■ **Task statement**: Could you transcribe the material below exactly, without leaving out a single line?

-*-

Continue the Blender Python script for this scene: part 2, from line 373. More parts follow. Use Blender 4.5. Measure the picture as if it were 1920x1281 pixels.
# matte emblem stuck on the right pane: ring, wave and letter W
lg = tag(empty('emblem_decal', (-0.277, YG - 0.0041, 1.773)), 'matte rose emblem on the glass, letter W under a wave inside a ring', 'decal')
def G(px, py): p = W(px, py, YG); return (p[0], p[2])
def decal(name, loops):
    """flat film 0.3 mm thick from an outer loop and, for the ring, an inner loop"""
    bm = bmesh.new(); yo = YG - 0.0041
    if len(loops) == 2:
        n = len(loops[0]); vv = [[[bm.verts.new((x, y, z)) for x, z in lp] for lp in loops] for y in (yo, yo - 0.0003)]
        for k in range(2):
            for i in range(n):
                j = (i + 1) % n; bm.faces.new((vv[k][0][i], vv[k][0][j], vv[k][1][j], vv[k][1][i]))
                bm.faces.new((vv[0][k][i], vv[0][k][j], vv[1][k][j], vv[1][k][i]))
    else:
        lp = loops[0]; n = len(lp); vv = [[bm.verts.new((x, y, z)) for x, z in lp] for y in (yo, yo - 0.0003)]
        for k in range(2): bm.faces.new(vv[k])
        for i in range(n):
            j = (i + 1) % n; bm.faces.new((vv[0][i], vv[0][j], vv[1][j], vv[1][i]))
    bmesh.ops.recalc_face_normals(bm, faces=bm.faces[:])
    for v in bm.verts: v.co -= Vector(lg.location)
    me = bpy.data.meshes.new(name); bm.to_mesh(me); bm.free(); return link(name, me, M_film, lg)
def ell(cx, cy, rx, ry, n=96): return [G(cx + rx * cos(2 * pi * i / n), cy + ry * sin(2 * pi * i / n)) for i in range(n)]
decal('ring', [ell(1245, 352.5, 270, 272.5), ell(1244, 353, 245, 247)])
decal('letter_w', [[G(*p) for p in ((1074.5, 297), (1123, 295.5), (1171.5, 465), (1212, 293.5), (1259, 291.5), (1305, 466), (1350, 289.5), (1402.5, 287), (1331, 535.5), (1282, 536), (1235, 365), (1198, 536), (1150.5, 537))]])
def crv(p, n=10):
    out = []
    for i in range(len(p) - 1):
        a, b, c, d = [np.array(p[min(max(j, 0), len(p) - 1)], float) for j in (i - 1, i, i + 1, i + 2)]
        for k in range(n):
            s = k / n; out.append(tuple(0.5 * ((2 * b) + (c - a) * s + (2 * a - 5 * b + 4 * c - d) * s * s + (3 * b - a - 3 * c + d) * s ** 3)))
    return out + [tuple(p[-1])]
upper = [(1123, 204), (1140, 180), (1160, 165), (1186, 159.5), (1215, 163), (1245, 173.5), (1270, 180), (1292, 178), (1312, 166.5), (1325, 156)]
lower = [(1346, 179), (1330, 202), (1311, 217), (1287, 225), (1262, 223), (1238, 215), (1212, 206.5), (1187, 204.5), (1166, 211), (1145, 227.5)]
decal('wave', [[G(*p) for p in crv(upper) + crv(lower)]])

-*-

■ **Task solution**:
Continue the Blender Python script for this scene: part 2, from line 373. More parts follow. Use Blender 4.5. Measure the picture as if it were 1920x1281 pixels.
# matte emblem stuck on the right pane: ring, wave and letter W
lg = tag(empty('emblem_decal', (-0.277, YG - 0.0041, 1.773)), 'matte rose emblem on the glass, letter W under a wave inside a ring', 'decal')
def G(px, py): p = W(px, py, YG); return (p[0], p[2])
def decal(name, loops):
    """flat film 0.3 mm thick from an outer loop and, for the ring, an inner loop"""
    bm = bmesh.new(); yo = YG - 0.0041
    if len(loops) == 2:
        n = len(loops[0]); vv = [[[bm.verts.new((x, y, z)) for x, z in lp] for lp in loops] for y in (yo, yo - 0.0003)]
        for k in range(2):
            for i in range(n):
                j = (i + 1) % n; bm.faces.new((vv[k][0][i], vv[k][0][j], vv[k][1][j], vv[k][1][i]))
                bm.faces.new((vv[0][k][i], vv[0][k][j], vv[1][k][j], vv[1][k][i]))
    else:
        lp = loops[0]; n = len(lp); vv = [[bm.verts.new((x, y, z)) for x, z in lp] for y in (yo, yo - 0.0003)]
        for k in range(2): bm.faces.new(vv[k])
        for i in range(n):
            j = (i + 1) % n; bm.faces.new((vv[0][i], vv[0][j], vv[1][j], vv[1][i]))
    bmesh.ops.recalc_face_normals(bm, faces=bm.faces[:])
    for v in bm.verts: v.co -= Vector(lg.location)
    me = bpy.data.meshes.new(name); bm.to_mesh(me); bm.free(); return link(name, me, M_film, lg)
def ell(cx, cy, rx, ry, n=96): return [G(cx + rx * cos(2 * pi * i / n), cy + ry * sin(2 * pi * i / n)) for i in range(n)]
decal('ring', [ell(1245, 352.5, 270, 272.5), ell(1244, 353, 245, 247)])
decal('letter_w', [[G(*p) for p in ((1074.5, 297), (1123, 295.5), (1171.5, 465), (1212, 293.5), (1259, 291.5), (1305, 466), (1350, 289.5), (1402.5, 287), (1331, 535.5), (1282, 536), (1235, 365), (1198, 536), (1150.5, 537))]])
def crv(p, n=10):
    out = []
    for i in range(len(p) - 1):
        a, b, c, d = [np.array(p[min(max(j, 0), len(p) - 1)], float) for j in (i - 1, i, i + 1, i + 2)]
        for k in range(n):
            s = k / n; out.append(tuple(0.5 * ((2 * b) + (c - a) * s + (2 * a - 5 * b + 4 * c - d) * s * s + (3 * b - a - 3 * c + d) * s ** 3)))
    return out + [tuple(p[-1])]
upper = [(1123, 204), (1140, 180), (1160, 165), (1186, 159.5), (1215, 163), (1245, 173.5), (1270, 180), (1292, 178), (1312, 166.5), (1325, 156)]
lower = [(1346, 179), (1330, 202), (1311, 217), (1287, 225), (1262, 223), (1238, 215), (1212, 206.5), (1187, 204.5), (1166, 211), (1145, 227.5)]
decal('wave', [[G(*p) for p in crv(upper) + crv(lower)]])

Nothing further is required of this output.